┌────────

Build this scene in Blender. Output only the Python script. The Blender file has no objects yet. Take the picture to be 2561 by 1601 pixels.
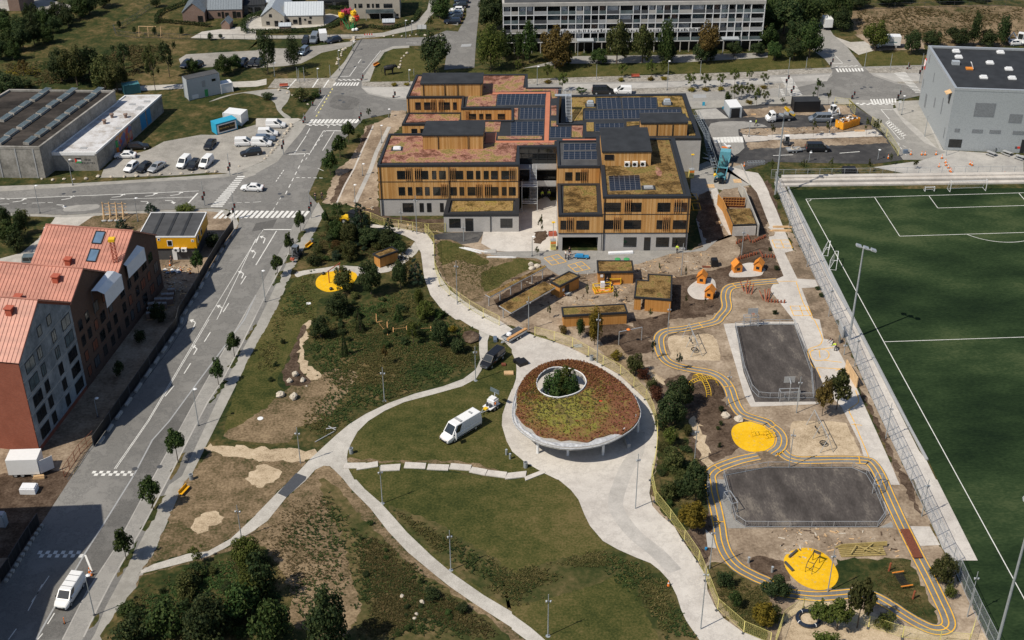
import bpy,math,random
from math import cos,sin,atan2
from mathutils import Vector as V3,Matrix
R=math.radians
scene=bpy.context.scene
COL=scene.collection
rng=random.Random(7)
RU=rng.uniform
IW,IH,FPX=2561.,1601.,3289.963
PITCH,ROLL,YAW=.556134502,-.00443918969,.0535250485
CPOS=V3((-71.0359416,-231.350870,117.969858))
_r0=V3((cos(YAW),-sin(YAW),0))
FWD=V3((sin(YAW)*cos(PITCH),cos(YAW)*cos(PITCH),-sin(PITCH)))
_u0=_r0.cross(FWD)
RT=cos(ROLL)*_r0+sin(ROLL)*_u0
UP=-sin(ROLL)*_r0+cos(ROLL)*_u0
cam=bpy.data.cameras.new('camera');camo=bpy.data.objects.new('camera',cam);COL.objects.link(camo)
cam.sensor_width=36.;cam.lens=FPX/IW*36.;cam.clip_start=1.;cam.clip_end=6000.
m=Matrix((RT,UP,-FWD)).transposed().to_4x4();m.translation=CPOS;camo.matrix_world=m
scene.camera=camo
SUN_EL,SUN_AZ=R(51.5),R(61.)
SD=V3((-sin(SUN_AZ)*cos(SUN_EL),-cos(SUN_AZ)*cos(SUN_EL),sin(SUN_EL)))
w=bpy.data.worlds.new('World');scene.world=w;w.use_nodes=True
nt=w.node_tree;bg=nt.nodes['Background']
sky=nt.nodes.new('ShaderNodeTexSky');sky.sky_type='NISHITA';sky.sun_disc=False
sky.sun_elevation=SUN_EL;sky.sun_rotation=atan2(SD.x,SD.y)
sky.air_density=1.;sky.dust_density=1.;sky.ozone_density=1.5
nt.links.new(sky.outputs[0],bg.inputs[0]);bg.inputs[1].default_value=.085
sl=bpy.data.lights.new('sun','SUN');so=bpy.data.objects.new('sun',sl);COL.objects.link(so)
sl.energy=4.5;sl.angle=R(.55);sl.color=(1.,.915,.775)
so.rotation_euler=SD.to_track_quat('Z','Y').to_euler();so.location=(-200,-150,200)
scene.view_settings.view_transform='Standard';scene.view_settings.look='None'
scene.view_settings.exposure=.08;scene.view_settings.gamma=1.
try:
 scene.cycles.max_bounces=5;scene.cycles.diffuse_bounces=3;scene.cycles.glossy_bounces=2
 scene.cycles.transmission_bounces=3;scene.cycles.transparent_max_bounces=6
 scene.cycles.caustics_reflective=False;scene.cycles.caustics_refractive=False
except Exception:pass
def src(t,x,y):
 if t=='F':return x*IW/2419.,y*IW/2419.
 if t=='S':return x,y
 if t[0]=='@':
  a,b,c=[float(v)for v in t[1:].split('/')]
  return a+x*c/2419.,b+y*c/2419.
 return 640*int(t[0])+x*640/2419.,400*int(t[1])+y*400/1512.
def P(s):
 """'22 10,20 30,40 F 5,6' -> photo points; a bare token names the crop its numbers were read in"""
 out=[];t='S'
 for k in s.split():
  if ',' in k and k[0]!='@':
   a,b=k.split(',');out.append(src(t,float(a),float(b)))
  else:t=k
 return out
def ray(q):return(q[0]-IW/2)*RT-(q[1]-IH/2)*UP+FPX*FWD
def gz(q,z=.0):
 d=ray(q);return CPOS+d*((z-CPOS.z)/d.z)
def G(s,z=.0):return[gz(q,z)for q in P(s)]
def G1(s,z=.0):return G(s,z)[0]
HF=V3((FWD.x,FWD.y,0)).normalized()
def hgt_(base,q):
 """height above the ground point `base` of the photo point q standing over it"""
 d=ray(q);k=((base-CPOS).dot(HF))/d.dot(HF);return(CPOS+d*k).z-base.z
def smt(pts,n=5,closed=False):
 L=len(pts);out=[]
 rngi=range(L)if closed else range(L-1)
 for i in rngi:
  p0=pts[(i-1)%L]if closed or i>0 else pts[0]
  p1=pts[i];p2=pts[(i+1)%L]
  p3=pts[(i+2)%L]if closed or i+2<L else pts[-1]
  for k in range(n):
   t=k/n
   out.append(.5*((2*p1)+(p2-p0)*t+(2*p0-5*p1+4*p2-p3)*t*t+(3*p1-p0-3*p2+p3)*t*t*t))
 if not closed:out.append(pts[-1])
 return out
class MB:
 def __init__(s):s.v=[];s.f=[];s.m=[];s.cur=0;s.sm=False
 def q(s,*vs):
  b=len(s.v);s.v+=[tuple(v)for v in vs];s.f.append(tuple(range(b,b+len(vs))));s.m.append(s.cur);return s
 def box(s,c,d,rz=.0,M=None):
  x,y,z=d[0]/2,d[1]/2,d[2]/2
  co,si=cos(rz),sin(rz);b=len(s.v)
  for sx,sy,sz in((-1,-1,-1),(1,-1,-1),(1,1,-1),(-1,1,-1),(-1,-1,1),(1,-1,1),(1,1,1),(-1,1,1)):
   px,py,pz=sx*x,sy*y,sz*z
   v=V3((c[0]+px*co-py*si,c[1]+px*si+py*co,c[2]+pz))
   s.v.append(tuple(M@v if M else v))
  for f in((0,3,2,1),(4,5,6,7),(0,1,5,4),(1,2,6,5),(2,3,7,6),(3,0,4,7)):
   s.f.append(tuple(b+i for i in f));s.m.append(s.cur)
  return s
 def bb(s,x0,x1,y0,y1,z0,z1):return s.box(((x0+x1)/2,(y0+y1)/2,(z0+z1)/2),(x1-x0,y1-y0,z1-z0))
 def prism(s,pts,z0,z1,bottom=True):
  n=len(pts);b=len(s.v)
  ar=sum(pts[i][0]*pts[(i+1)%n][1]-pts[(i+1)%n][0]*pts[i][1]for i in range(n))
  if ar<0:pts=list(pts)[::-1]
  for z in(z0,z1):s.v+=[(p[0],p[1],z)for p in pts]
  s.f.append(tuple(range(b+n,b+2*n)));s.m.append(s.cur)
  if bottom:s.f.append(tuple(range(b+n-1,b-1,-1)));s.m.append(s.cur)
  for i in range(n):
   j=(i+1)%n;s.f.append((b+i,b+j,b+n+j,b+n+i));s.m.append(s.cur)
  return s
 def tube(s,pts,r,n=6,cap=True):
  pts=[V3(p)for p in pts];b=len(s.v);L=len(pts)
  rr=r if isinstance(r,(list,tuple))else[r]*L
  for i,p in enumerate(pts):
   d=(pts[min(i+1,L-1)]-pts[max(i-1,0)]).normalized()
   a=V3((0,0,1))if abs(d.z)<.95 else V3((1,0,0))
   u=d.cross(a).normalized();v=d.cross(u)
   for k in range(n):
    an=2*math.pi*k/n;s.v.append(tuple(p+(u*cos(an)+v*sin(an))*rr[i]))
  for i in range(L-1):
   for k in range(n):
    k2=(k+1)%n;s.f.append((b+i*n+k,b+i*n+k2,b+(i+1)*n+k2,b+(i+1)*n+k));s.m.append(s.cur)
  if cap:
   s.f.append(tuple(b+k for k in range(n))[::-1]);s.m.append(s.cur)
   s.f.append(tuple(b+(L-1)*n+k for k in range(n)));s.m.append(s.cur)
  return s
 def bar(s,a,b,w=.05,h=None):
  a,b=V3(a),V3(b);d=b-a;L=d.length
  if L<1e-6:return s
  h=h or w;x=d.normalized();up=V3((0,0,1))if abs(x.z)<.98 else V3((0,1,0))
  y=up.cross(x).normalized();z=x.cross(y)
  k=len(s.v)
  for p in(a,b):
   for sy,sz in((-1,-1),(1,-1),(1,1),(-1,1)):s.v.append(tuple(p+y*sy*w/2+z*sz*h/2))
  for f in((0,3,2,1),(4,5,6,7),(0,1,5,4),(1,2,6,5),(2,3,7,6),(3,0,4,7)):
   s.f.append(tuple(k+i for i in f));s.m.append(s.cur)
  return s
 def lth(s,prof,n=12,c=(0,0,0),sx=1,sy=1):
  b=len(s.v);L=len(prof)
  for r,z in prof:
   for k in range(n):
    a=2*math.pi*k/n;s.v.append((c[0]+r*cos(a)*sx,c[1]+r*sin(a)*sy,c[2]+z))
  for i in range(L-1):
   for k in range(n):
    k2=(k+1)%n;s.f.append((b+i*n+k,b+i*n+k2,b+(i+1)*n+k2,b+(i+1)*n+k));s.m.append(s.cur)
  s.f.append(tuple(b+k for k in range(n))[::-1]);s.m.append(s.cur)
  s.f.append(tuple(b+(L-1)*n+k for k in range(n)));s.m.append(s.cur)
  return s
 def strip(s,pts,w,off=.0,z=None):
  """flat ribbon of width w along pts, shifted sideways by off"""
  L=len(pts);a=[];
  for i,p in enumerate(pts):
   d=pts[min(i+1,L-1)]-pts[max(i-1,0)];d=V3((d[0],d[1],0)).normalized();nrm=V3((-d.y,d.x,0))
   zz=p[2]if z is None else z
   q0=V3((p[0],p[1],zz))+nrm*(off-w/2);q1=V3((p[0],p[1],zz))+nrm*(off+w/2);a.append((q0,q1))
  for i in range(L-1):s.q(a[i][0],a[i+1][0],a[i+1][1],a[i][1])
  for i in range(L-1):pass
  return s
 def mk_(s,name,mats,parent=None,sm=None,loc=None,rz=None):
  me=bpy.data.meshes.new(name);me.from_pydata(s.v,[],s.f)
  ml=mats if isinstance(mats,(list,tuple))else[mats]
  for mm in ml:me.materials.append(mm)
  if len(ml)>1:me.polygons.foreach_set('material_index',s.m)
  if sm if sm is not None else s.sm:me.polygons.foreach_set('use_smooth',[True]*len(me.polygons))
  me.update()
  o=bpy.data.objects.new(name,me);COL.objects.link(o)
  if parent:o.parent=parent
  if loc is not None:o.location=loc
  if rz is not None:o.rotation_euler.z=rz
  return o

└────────

• **Aim**:
Pick out every line above that holds the word "objects" and copy it.

• **The completed task**:
Build this scene in Blender. Output only the Python script. The Blender file has no objects yet. Take the picture to be 2561 by 1601 pixels.
cam=bpy.data.cameras.new('camera');camo=bpy.data.objects.new('camera',cam);COL.objects.link(camo)
sl=bpy.data.lights.new('sun','SUN');so=bpy.data.objects.new('sun',sl);COL.objects.link(so)
  o=bpy.data.objects.new(name,me);COL.objects.link(o)